I’m going to try gparted, but I need to make sure I get a good back up of my current hard drive, first.

It seems that most of the information I’ve been able to find advises against trying to use NTFS-3G for my /home/ partition (due to all of the config files, etc. that need to be stored there).

I think I’ll just keep my /home/ partition on the main installation partition, but create a separate NTFS partition, mount it as /shared/ or something like that and use it to store the majority of my non-config files.

Correct.

Choosing an extra (small, few 100MB or 1GB should be more than enough) partition for /home, only using it for configs and storing all “non-config”-data on a shared partition might be better.

That’s probably what I’ll end up doing, Akoellh. Thanks for the advice.

I’m going to use the guide found at Using GParted to Resize Your Windows Vista Partition :: the How-To Geek to resize and repair my Vista partition once I get a newer version of gparted-live burned successfully (the working copy I have is 0.3.7, and it told me it couldn’t resize the partition; the copy I downloaded today was 0.5.4-2 and it won’t boot for me - so I’m trying to download 0.4.4-1 right now to see if I can get it burned, booting and resizing properly).

Parted magic works nice. Though I usually have to boot failsafe with it.

Thanks. I finally got gparted to boot properly. I’m in the middle of copying my Vista partition, but I realized shortly after applying the change that I really should be using clonezilla for that part of the process.

Since I’m copying a partition that’s ~300 gigs, who knows when gparted will finish so I can pop it out and try clonezilla, instead. I don’t dare stop it in the middle, as that’s how I killed my desktop when I tried this whole process (a few years ago, when Vista was still fairly new and no one really understood, yet, how the boot process had changed).

See you next week.
No, I don’t know, could be some time, several hours at least.

I hear you. I’m just hoping it’s done before I have to get up for work in the morning. Otherwise, I’m going to have to unplug and hope that my laptop battery lasts until I get to work. :wink:

I ended up getting gparted 0.5.4-2 to work properly. For some reason, I had to pop the CD in the drive just before the BIOS tried to read it.

I got the partition resized (after freeing up half of my hard drive space by deleting the system restore points) and got OpenSUSE installed without much trouble.

I ended up having to disable the “run fan whenever plugged into AC” or whatever that BIOS option is, but after that, OpenSUSE installed without much trouble.

I ended up being lucky, and didn’t even have to restore Vista. It launched right into the disk scan without me having to put the OS disc in or anything.

Once I get OpenSUSE configured, I will create my “files” partition with the extra 100-150 gigs left on the drive.

I ran the Gnome live disc installer, but I’m thinking of reinstalling over top of that with the full installation disc.

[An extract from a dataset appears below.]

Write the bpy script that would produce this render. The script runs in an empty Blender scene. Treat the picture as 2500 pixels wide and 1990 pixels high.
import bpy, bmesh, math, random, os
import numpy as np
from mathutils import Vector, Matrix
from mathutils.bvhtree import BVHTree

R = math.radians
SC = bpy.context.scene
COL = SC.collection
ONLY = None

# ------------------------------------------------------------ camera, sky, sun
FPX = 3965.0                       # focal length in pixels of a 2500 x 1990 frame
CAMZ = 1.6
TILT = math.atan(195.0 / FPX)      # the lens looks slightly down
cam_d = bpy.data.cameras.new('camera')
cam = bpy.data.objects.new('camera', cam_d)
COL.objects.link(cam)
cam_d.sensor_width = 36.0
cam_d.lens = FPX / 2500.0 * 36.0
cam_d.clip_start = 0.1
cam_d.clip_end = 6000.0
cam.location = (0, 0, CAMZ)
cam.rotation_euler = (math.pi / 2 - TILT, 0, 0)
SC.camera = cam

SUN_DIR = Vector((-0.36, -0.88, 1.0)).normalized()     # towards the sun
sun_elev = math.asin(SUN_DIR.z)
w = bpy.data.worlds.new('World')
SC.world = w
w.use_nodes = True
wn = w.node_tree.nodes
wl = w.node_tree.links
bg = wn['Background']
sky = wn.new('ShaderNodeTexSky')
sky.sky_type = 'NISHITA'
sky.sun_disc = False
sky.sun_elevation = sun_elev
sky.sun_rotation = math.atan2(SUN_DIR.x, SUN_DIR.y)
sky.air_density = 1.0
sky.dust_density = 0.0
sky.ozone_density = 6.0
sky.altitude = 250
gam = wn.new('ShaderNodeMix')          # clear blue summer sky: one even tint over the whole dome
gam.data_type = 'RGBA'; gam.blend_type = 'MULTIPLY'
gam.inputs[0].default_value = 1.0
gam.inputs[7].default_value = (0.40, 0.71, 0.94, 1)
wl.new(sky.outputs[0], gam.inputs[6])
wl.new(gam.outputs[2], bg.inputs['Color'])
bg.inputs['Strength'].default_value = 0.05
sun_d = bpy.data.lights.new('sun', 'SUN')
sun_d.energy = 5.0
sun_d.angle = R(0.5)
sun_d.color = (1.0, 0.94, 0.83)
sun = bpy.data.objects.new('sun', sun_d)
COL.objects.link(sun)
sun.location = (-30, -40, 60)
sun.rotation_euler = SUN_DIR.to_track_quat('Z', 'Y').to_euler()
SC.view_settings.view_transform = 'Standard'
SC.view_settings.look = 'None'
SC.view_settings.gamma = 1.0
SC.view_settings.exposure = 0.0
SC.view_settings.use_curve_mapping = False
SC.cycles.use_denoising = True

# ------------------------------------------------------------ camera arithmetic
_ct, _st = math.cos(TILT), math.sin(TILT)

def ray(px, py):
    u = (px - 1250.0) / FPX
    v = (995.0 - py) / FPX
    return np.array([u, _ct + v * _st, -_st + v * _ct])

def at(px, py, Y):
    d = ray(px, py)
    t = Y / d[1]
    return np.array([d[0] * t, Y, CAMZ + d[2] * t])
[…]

For some reason the live disc doesn’t seem to have any of the SUSE-specific artwork (like the menu icon, etc.). I also seem to have installed the wrong nvidia drivers for my card, so I have to repair the installation anyway. I’ll make a separate post for the questions associated with that in the appropriate board, though.

Thanks for your help.

Completely unnecessary, just install additional packages via YaST (from online Repos, OSS and NON-OSS will be added by default, add an Update Repo and Packman and you will have the most important ones).

So repair it by uninstalling the wrong drivers (can be done without even having a GUI, yast also runs fine from command line) and installing the correct ones, still no need to reinstall, this isn’t windows.

Thanks for the tips. It’s been a few years since I’ve used SUSE (the last time I was active was before the forums merged), so I’ve forgotten all the various ins and outs. I’ve been using Mint at home for a year or two (which uses EnvyNG/APT to install nVidia drivers and only offers a live disc for system installation, so the live disc includes the Mint-specific packages).